● Required work:
Write the data out again, character for character, with no images.

● Source data:
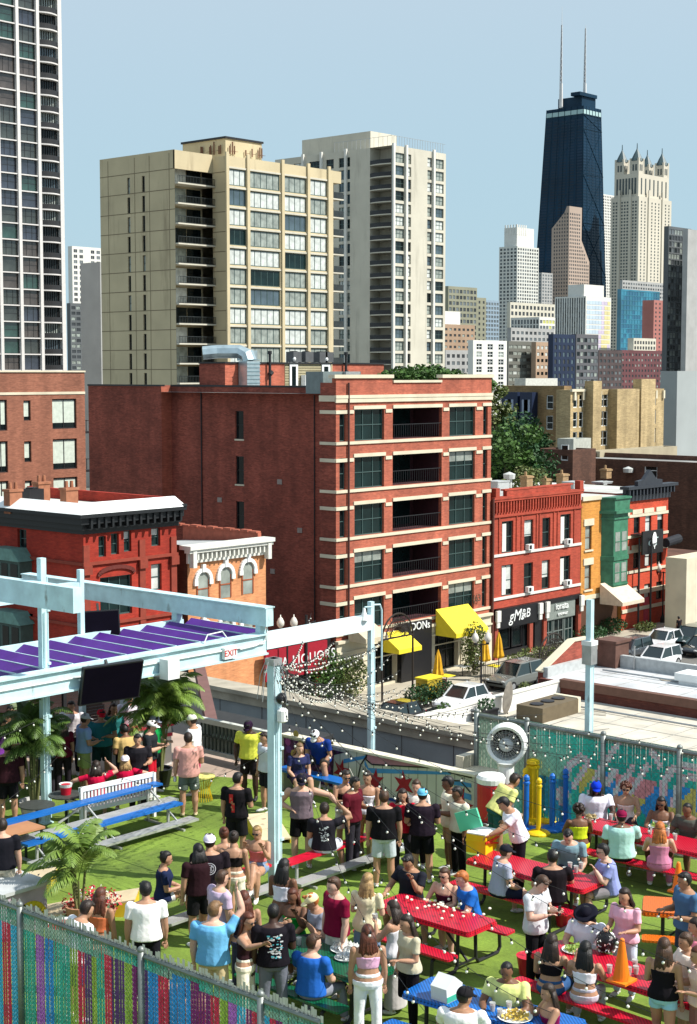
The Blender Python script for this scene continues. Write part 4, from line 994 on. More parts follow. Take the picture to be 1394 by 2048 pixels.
# ================= RED BRICK STORE BUILDING
def store_red():
    t = thing('store_building', 'three storey red brick building with black storefronts and corbelled parapet', 'building')
    x0 = PY(985,YF).x; x1 = PY(1162,YF).x; X = lambda p: PY(p,YF).x; Zl = lambda y: ZAT((x0,YF),y); y1 = YF+18
    rb = brick('bright_red_brick', srgb(174,70,50), srgb(158,60,42), srgb(150,76,60), var=.12)
    H = Zl(997)
    s1 = Zl(1113); s2 = Zl(1200); ops = []
    wn = [(1004,1027),(1049,1067),(1085,1101),(1121,1142)]
    for s,(h) in ((s1,2.35),(s2,2.3)):
        for i,(a,b) in enumerate(wn): ops.append((X(a),X(b),s+.12,s+.12+h+(.1 if i in (0,3) else 0)))
    zb = s2-.75
    mb = MB(); wall_cells(mb,('W',YF),x0,x1,zb,H,ops,.25)
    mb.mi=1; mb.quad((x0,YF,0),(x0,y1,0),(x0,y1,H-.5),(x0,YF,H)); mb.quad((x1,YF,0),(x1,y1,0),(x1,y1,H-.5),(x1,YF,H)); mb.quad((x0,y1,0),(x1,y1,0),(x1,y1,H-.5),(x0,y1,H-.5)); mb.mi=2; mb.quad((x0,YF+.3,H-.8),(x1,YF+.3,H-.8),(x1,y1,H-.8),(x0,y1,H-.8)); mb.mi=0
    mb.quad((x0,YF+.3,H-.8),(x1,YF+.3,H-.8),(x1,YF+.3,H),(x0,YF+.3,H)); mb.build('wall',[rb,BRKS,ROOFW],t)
    for i,(a,b,c,d) in enumerate(ops): near_window(t,('W',YF),a,b,c,d,.18,2 if i%4 in (0,3) else 1,2,GREENF,GL_D,.08,blind=(.0,.55,.0,.0,.8,.0,.6,.0)[i],bmat=GL_B)
    for i in (0,3,4,7):
        a,b,c,d = ops[i]; m=MB(); m.box((a+.2,YF+.1,c+.1),((a+b)/2-.05,YF+.13,d-.2)); m.build('curtain', WHC, t)
    tr = MB()
    for s in (s1,s2): tr.box((x0,YF-.1,s-.1),(x1,YF-.004,s+.1))
    tr.build('stone_band', WHC, t)
    k = MB()
    n = 32
    for i in range(n): u = x0+.35+(x1-x0-.7)*i/(n-1); k.box((u-.07,YF-.16,H-1.15),(u+.07,YF-.0045,H-.3))
    k.box((x0,YF-.2,H-.3),(x1,YF-.004,H-.12)); k.box((x0,YF-.12,H-1.5),(x1,YF-.0048,H-1.32)); k.box((x0-.05,YF-.25,H-.12),(x1+.05,YF+.35,H+.08))
    k.box((X(1010),YF-.15,H+.081),(X(1138),YF+.2,H+.5)); k.box((X(1006),YF-.18,H+.5),(X(1142),YF+.25,H+.62))
    for p in (987,1155): k.box((X(p),YF-.22,H+.083),(X(p)+.5,YF+.3,H+.75))
    for a,b in wn: # recessed panels around upper windows
        pa,pb = X(a-7),X(b+7); zt = s1+3.05
        for q in ((pa,pa+.12,s1+.1,zt),(pb-.12,pb,s1+.1,zt),(pa+.12,pb-.12,zt-.14,zt)): k.box((q[0],YF-.07,q[2]),(q[1],YF-.0042,q[3]))
    k.build('brick_trim', rb, t)
    ac = MB()
    for idx in (1,3,5,7):
        a,b,c,d = ops[idx]; u0 = a+.15 if idx%4==1 else b-.95
        q = MB(); q.box((u0,YF-.35,c+.02),(u0+.7,YF-.005,c+.45)); q.mi=1; q.lathe((0,0,0),[(.001,0)],3); q.box((u0+.08,YF-.356,c+.08),(u0+.4,YF-.351,c+.39)); q.build('window_air_conditioner',[WHITE,DARKM],t)
    # storefronts
    g = MB(); g.box((X(993),YF-.3,zb-1.25-.3),(X(1078),YF-.004,zb-.02)); g.box((X(1080),YF-.2,zb-.35),(x1,YF-.004,zb-.02)); g.box((x0,YF+.5,.14),(x1,YF+.6,zb)); g.box((X(1070),YF-.1,.14),(X(1084),YF+.45,zb-.36)); g.box((X(996),YF-.12,.2),(X(1056),YF-.02,.7)); g.build('storefront', BLACK, t)
    for a,b,z0_ in ((1000,1022,.8),(1026,1046,.8),(1048,1070,.3)): near_window(t,('W',YF),X(a),X(b),z0_,zb-1.6,.05,1,1,BLACK,GL_D,.1)
    for a,b in ((1092,1108),(1110,1130),(1132,1148)): near_window(t,('W',YF),X(a),X(b),.3,zb-.4-1.3,.05,2,2,mat('grey_frame',(.15,.18,.17),.5),GL_D if a==1110 else GL_T,.1)
    g = MB(); g.box((X(1090),YF-.12,zb-1.7),(X(1150),YF+.02,zb-.36)); g.build('sign_panel', mat('grey_green_panel',(.2,.23,.21),.7), t)
    for p in (990,1060,1088,1157):
        pl = MB(); pl.box((X(p)-.22,YF-.25,.14),(X(p)+.22,YF-.01 if p!=1060 else YF-.003,zb-(1.6 if p==1060 else .9))); pl.build('pilaster', mat('red_pilaster',(.3,.06,.035),.7,var=.15), t)
    for p in (990,1075,1089,1158): pc = MB(); pc.box((X(p)-.25,YF-.5,zb-.95),(X(p)+.25,YF-.31,zb-.1)); pc.box((X(p)-.18,YF-.45,zb-1.4),(X(p)+.18,YF-.32,zb-.95)); pc.build('bracket', WHC, t)
    text_obj('lettering','gMs',1.25,WHITE,t,MW(X(1028),YF-.34,zb-.75),.02,shear=.3)
    text_obj('lettering','&B',1.0,WHITE,t,MW(X(1046),YF-.34,zb-.7),.02,shear=.2)
    text_obj('lettering','ionata',.75,WHITE,t,MW(X(1122),YF-.2,zb-.7),.05); text_obj('lettering','eyewear',.42,WHITE,t,MW(X(1124),YF-.2,zb-1.3),.03)
    dp = MB(); dp.tube([(x0-.15,YF-.2,.3),(x0-.15,YF-.2,H)],.09,8); dp.build('drainpipe', mat('rust_pipe',(.12,.04,.03),.6), t)
    return x0,x1,H
sx0,sx1,sH = store_red()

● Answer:
The Blender Python script for this scene continues. Write part 4, from line 994 on. More parts follow. Take the picture to be 1394 by 2048 pixels.
# ================= RED BRICK STORE BUILDING
def store_red():
    t = thing('store_building', 'three storey red brick building with black storefronts and corbelled parapet', 'building')
    x0 = PY(985,YF).x; x1 = PY(1162,YF).x; X = lambda p: PY(p,YF).x; Zl = lambda y: ZAT((x0,YF),y); y1 = YF+18
    rb = brick('bright_red_brick', srgb(174,70,50), srgb(158,60,42), srgb(150,76,60), var=.12)
    H = Zl(997)
    s1 = Zl(1113); s2 = Zl(1200); ops = []
    wn = [(1004,1027),(1049,1067),(1085,1101),(1121,1142)]
    for s,(h) in ((s1,2.35),(s2,2.3)):
        for i,(a,b) in enumerate(wn): ops.append((X(a),X(b),s+.12,s+.12+h+(.1 if i in (0,3) else 0)))
    zb = s2-.75
    mb = MB(); wall_cells(mb,('W',YF),x0,x1,zb,H,ops,.25)
    mb.mi=1; mb.quad((x0,YF,0),(x0,y1,0),(x0,y1,H-.5),(x0,YF,H)); mb.quad((x1,YF,0),(x1,y1,0),(x1,y1,H-.5),(x1,YF,H)); mb.quad((x0,y1,0),(x1,y1,0),(x1,y1,H-.5),(x0,y1,H-.5)); mb.mi=2; mb.quad((x0,YF+.3,H-.8),(x1,YF+.3,H-.8),(x1,y1,H-.8),(x0,y1,H-.8)); mb.mi=0
    mb.quad((x0,YF+.3,H-.8),(x1,YF+.3,H-.8),(x1,YF+.3,H),(x0,YF+.3,H)); mb.build('wall',[rb,BRKS,ROOFW],t)
    for i,(a,b,c,d) in enumerate(ops): near_window(t,('W',YF),a,b,c,d,.18,2 if i%4 in (0,3) else 1,2,GREENF,GL_D,.08,blind=(.0,.55,.0,.0,.8,.0,.6,.0)[i],bmat=GL_B)
    for i in (0,3,4,7):
        a,b,c,d = ops[i]; m=MB(); m.box((a+.2,YF+.1,c+.1),((a+b)/2-.05,YF+.13,d-.2)); m.build('curtain', WHC, t)
    tr = MB()
    for s in (s1,s2): tr.box((x0,YF-.1,s-.1),(x1,YF-.004,s+.1))
    tr.build('stone_band', WHC, t)
    k = MB()
    n = 32
    for i in range(n): u = x0+.35+(x1-x0-.7)*i/(n-1); k.box((u-.07,YF-.16,H-1.15),(u+.07,YF-.0045,H-.3))
    k.box((x0,YF-.2,H-.3),(x1,YF-.004,H-.12)); k.box((x0,YF-.12,H-1.5),(x1,YF-.0048,H-1.32)); k.box((x0-.05,YF-.25,H-.12),(x1+.05,YF+.35,H+.08))
    k.box((X(1010),YF-.15,H+.081),(X(1138),YF+.2,H+.5)); k.box((X(1006),YF-.18,H+.5),(X(1142),YF+.25,H+.62))
    for p in (987,1155): k.box((X(p),YF-.22,H+.083),(X(p)+.5,YF+.3,H+.75))
    for a,b in wn: # recessed panels around upper windows
        pa,pb = X(a-7),X(b+7); zt = s1+3.05
        for q in ((pa,pa+.12,s1+.1,zt),(pb-.12,pb,s1+.1,zt),(pa+.12,pb-.12,zt-.14,zt)): k.box((q[0],YF-.07,q[2]),(q[1],YF-.0042,q[3]))
    k.build('brick_trim', rb, t)
    ac = MB()
    for idx in (1,3,5,7):
        a,b,c,d = ops[idx]; u0 = a+.15 if idx%4==1 else b-.95
        q = MB(); q.box((u0,YF-.35,c+.02),(u0+.7,YF-.005,c+.45)); q.mi=1; q.lathe((0,0,0),[(.001,0)],3); q.box((u0+.08,YF-.356,c+.08),(u0+.4,YF-.351,c+.39)); q.build('window_air_conditioner',[WHITE,DARKM],t)
    # storefronts
    g = MB(); g.box((X(993),YF-.3,zb-1.25-.3),(X(1078),YF-.004,zb-.02)); g.box((X(1080),YF-.2,zb-.35),(x1,YF-.004,zb-.02)); g.box((x0,YF+.5,.14),(x1,YF+.6,zb)); g.box((X(1070),YF-.1,.14),(X(1084),YF+.45,zb-.36)); g.box((X(996),YF-.12,.2),(X(1056),YF-.02,.7)); g.build('storefront', BLACK, t)
    for a,b,z0_ in ((1000,1022,.8),(1026,1046,.8),(1048,1070,.3)): near_window(t,('W',YF),X(a),X(b),z0_,zb-1.6,.05,1,1,BLACK,GL_D,.1)
    for a,b in ((1092,1108),(1110,1130),(1132,1148)): near_window(t,('W',YF),X(a),X(b),.3,zb-.4-1.3,.05,2,2,mat('grey_frame',(.15,.18,.17),.5),GL_D if a==1110 else GL_T,.1)
    g = MB(); g.box((X(1090),YF-.12,zb-1.7),(X(1150),YF+.02,zb-.36)); g.build('sign_panel', mat('grey_green_panel',(.2,.23,.21),.7), t)
    for p in (990,1060,1088,1157):
        pl = MB(); pl.box((X(p)-.22,YF-.25,.14),(X(p)+.22,YF-.01 if p!=1060 else YF-.003,zb-(1.6 if p==1060 else .9))); pl.build('pilaster', mat('red_pilaster',(.3,.06,.035),.7,var=.15), t)
    for p in (990,1075,1089,1158): pc = MB(); pc.box((X(p)-.25,YF-.5,zb-.95),(X(p)+.25,YF-.31,zb-.1)); pc.box((X(p)-.18,YF-.45,zb-1.4),(X(p)+.18,YF-.32,zb-.95)); pc.build('bracket', WHC, t)
    text_obj('lettering','gMs',1.25,WHITE,t,MW(X(1028),YF-.34,zb-.75),.02,shear=.3)
    text_obj('lettering','&B',1.0,WHITE,t,MW(X(1046),YF-.34,zb-.7),.02,shear=.2)
    text_obj('lettering','ionata',.75,WHITE,t,MW(X(1122),YF-.2,zb-.7),.05); text_obj('lettering','eyewear',.42,WHITE,t,MW(X(1124),YF-.2,zb-1.3),.03)
    dp = MB(); dp.tube([(x0-.15,YF-.2,.3),(x0-.15,YF-.2,H)],.09,8); dp.build('drainpipe', mat('rust_pipe',(.12,.04,.03),.6), t)
    return x0,x1,H
sx0,sx1,sH = store_red()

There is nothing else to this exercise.